Adjustment Identification Distance: A gadjid for Causal Structure Learning
This work addresses the challenge of accurately assessing causal structure learning for researchers in causal inference, though it is incremental as it builds on existing distance metrics.
The paper tackles the problem of evaluating causal discovery algorithms by introducing a framework for causal distances between graphs, which includes improved adjustment-based distances and efficient algorithms. The result is an open-source package, gadjid, that computes these distances orders of magnitude faster than previous methods, enabling scalability to previously prohibitive graph sizes.

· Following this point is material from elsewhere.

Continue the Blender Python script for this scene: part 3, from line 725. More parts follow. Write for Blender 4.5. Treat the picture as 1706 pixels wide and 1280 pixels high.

Evaluating graphs learned by causal discovery algorithms is difficult: The number of edges that differ between two graphs does not reflect how the graphs differ with respect to the identifying formulas they suggest for causal effects. We introduce a framework for developing causal distances between graphs which includes the structural intervention distance for directed acyclic graphs as a special case. We use this framework to develop improved adjustment-based distances as well as extensions to completed partially directed acyclic graphs and causal orders. We develop new reachability algorithms to compute the distances efficiently and to prove their low polynomial time complexity. In our package gadjid (open source at https://github.com/CausalDisco/gadjid), we provide implementations of our distances; they are orders of magnitude faster with proven lower time complexity than the structural intervention distance and thereby provide a success metric for causal discovery that scales to graph sizes that were previously prohibitive.